## Your instructions
Every line in the listing is to be echoed verbatim.

>>>

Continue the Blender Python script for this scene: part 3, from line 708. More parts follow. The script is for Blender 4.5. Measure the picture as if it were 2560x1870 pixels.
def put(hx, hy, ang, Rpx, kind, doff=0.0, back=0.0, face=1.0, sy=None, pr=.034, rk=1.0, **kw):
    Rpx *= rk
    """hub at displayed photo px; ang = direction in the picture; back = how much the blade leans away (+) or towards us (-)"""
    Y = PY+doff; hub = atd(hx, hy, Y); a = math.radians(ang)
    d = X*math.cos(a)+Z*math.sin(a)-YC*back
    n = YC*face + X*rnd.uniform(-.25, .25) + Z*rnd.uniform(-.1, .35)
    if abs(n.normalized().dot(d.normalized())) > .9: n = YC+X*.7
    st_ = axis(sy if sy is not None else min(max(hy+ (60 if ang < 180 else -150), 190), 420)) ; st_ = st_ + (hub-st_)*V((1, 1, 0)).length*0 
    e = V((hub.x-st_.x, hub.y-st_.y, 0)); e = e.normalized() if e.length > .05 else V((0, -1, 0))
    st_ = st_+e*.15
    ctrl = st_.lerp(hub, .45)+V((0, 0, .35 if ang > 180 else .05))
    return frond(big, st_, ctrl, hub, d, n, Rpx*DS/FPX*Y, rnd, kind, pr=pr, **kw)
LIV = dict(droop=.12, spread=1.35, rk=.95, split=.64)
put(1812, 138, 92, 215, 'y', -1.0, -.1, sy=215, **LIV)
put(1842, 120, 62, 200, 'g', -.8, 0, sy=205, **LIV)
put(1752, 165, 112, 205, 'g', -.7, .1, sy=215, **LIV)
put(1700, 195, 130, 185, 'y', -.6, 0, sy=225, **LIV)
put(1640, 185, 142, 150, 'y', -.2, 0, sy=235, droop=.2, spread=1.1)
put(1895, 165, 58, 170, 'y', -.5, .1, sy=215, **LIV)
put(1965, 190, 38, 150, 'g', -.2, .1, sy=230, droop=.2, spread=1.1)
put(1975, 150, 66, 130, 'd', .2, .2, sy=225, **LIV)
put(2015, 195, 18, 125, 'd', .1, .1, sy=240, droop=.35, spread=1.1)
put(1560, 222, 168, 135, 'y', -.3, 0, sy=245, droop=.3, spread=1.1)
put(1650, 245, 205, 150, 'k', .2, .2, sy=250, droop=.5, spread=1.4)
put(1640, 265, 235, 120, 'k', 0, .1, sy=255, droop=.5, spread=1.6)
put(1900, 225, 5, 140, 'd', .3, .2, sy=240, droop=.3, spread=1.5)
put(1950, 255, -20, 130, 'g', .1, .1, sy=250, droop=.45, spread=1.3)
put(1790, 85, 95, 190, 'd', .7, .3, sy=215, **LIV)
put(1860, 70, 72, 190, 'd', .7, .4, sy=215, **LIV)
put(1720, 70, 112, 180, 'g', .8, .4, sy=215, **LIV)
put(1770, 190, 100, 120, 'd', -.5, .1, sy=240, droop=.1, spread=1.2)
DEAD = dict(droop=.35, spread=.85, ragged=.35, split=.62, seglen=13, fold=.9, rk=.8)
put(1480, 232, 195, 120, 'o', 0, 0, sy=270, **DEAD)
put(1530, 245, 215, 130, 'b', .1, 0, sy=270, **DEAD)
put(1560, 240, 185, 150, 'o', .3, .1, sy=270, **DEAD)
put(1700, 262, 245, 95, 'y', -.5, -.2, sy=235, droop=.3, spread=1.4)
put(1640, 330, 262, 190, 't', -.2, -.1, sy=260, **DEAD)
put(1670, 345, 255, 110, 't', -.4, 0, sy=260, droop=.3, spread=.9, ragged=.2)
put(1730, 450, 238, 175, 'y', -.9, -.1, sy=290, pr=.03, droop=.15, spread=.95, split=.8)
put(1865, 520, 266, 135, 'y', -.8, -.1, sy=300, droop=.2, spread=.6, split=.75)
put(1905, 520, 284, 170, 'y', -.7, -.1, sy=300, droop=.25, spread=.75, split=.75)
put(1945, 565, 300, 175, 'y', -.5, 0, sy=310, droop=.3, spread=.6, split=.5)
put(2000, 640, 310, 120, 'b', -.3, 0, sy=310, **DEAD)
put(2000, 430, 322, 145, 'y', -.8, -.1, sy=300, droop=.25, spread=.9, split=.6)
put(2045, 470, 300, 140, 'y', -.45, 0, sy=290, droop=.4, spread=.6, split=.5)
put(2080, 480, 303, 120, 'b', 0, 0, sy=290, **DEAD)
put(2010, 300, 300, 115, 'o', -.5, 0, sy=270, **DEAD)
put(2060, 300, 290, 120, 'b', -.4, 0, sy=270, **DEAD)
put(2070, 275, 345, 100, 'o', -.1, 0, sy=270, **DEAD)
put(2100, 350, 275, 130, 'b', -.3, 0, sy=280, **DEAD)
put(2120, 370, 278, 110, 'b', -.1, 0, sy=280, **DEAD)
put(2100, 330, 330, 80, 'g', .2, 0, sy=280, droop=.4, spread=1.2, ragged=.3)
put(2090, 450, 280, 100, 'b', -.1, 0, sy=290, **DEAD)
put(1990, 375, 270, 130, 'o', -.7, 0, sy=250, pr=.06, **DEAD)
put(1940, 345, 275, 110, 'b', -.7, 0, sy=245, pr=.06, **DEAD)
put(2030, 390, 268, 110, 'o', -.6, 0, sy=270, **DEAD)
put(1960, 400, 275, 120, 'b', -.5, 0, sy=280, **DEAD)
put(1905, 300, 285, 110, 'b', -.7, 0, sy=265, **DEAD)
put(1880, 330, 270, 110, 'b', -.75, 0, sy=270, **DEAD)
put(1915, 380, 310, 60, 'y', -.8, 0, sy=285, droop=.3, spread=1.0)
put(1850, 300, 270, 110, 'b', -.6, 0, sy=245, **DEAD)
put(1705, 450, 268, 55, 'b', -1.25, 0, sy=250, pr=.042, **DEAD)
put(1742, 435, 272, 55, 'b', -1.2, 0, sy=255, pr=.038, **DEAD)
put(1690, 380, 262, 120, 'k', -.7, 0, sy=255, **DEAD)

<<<

## Exercise result
Continue the Blender Python script for this scene: part 3, from line 708. More parts follow. The script is for Blender 4.5. Measure the picture as if it were 2560x1870 pixels.
def put(hx, hy, ang, Rpx, kind, doff=0.0, back=0.0, face=1.0, sy=None, pr=.034, rk=1.0, **kw):
    Rpx *= rk
    """hub at displayed photo px; ang = direction in the picture; back = how much the blade leans away (+) or towards us (-)"""
    Y = PY+doff; hub = atd(hx, hy, Y); a = math.radians(ang)
    d = X*math.cos(a)+Z*math.sin(a)-YC*back
    n = YC*face + X*rnd.uniform(-.25, .25) + Z*rnd.uniform(-.1, .35)
    if abs(n.normalized().dot(d.normalized())) > .9: n = YC+X*.7
    st_ = axis(sy if sy is not None else min(max(hy+ (60 if ang < 180 else -150), 190), 420)) ; st_ = st_ + (hub-st_)*V((1, 1, 0)).length*0 
    e = V((hub.x-st_.x, hub.y-st_.y, 0)); e = e.normalized() if e.length > .05 else V((0, -1, 0))
    st_ = st_+e*.15
    ctrl = st_.lerp(hub, .45)+V((0, 0, .35 if ang > 180 else .05))
    return frond(big, st_, ctrl, hub, d, n, Rpx*DS/FPX*Y, rnd, kind, pr=pr, **kw)
LIV = dict(droop=.12, spread=1.35, rk=.95, split=.64)
put(1812, 138, 92, 215, 'y', -1.0, -.1, sy=215, **LIV)
put(1842, 120, 62, 200, 'g', -.8, 0, sy=205, **LIV)
put(1752, 165, 112, 205, 'g', -.7, .1, sy=215, **LIV)
put(1700, 195, 130, 185, 'y', -.6, 0, sy=225, **LIV)
put(1640, 185, 142, 150, 'y', -.2, 0, sy=235, droop=.2, spread=1.1)
put(1895, 165, 58, 170, 'y', -.5, .1, sy=215, **LIV)
put(1965, 190, 38, 150, 'g', -.2, .1, sy=230, droop=.2, spread=1.1)
put(1975, 150, 66, 130, 'd', .2, .2, sy=225, **LIV)
put(2015, 195, 18, 125, 'd', .1, .1, sy=240, droop=.35, spread=1.1)
put(1560, 222, 168, 135, 'y', -.3, 0, sy=245, droop=.3, spread=1.1)
put(1650, 245, 205, 150, 'k', .2, .2, sy=250, droop=.5, spread=1.4)
put(1640, 265, 235, 120, 'k', 0, .1, sy=255, droop=.5, spread=1.6)
put(1900, 225, 5, 140, 'd', .3, .2, sy=240, droop=.3, spread=1.5)
put(1950, 255, -20, 130, 'g', .1, .1, sy=250, droop=.45, spread=1.3)
put(1790, 85, 95, 190, 'd', .7, .3, sy=215, **LIV)
put(1860, 70, 72, 190, 'd', .7, .4, sy=215, **LIV)
put(1720, 70, 112, 180, 'g', .8, .4, sy=215, **LIV)
put(1770, 190, 100, 120, 'd', -.5, .1, sy=240, droop=.1, spread=1.2)
DEAD = dict(droop=.35, spread=.85, ragged=.35, split=.62, seglen=13, fold=.9, rk=.8)
put(1480, 232, 195, 120, 'o', 0, 0, sy=270, **DEAD)
put(1530, 245, 215, 130, 'b', .1, 0, sy=270, **DEAD)
put(1560, 240, 185, 150, 'o', .3, .1, sy=270, **DEAD)
put(1700, 262, 245, 95, 'y', -.5, -.2, sy=235, droop=.3, spread=1.4)
put(1640, 330, 262, 190, 't', -.2, -.1, sy=260, **DEAD)
put(1670, 345, 255, 110, 't', -.4, 0, sy=260, droop=.3, spread=.9, ragged=.2)
put(1730, 450, 238, 175, 'y', -.9, -.1, sy=290, pr=.03, droop=.15, spread=.95, split=.8)
put(1865, 520, 266, 135, 'y', -.8, -.1, sy=300, droop=.2, spread=.6, split=.75)
put(1905, 520, 284, 170, 'y', -.7, -.1, sy=300, droop=.25, spread=.75, split=.75)
put(1945, 565, 300, 175, 'y', -.5, 0, sy=310, droop=.3, spread=.6, split=.5)
put(2000, 640, 310, 120, 'b', -.3, 0, sy=310, **DEAD)
put(2000, 430, 322, 145, 'y', -.8, -.1, sy=300, droop=.25, spread=.9, split=.6)
put(2045, 470, 300, 140, 'y', -.45, 0, sy=290, droop=.4, spread=.6, split=.5)
put(2080, 480, 303, 120, 'b', 0, 0, sy=290, **DEAD)
put(2010, 300, 300, 115, 'o', -.5, 0, sy=270, **DEAD)
put(2060, 300, 290, 120, 'b', -.4, 0, sy=270, **DEAD)
put(2070, 275, 345, 100, 'o', -.1, 0, sy=270, **DEAD)
put(2100, 350, 275, 130, 'b', -.3, 0, sy=280, **DEAD)
put(2120, 370, 278, 110, 'b', -.1, 0, sy=280, **DEAD)
put(2100, 330, 330, 80, 'g', .2, 0, sy=280, droop=.4, spread=1.2, ragged=.3)
put(2090, 450, 280, 100, 'b', -.1, 0, sy=290, **DEAD)
put(1990, 375, 270, 130, 'o', -.7, 0, sy=250, pr=.06, **DEAD)
put(1940, 345, 275, 110, 'b', -.7, 0, sy=245, pr=.06, **DEAD)
put(2030, 390, 268, 110, 'o', -.6, 0, sy=270, **DEAD)
put(1960, 400, 275, 120, 'b', -.5, 0, sy=280, **DEAD)
put(1905, 300, 285, 110, 'b', -.7, 0, sy=265, **DEAD)
put(1880, 330, 270, 110, 'b', -.75, 0, sy=270, **DEAD)
put(1915, 380, 310, 60, 'y', -.8, 0, sy=285, droop=.3, spread=1.0)
put(1850, 300, 270, 110, 'b', -.6, 0, sy=245, **DEAD)
put(1705, 450, 268, 55, 'b', -1.25, 0, sy=250, pr=.042, **DEAD)
put(1742, 435, 272, 55, 'b', -1.2, 0, sy=255, pr=.038, **DEAD)
put(1690, 380, 262, 120, 'k', -.7, 0, sy=255, **DEAD)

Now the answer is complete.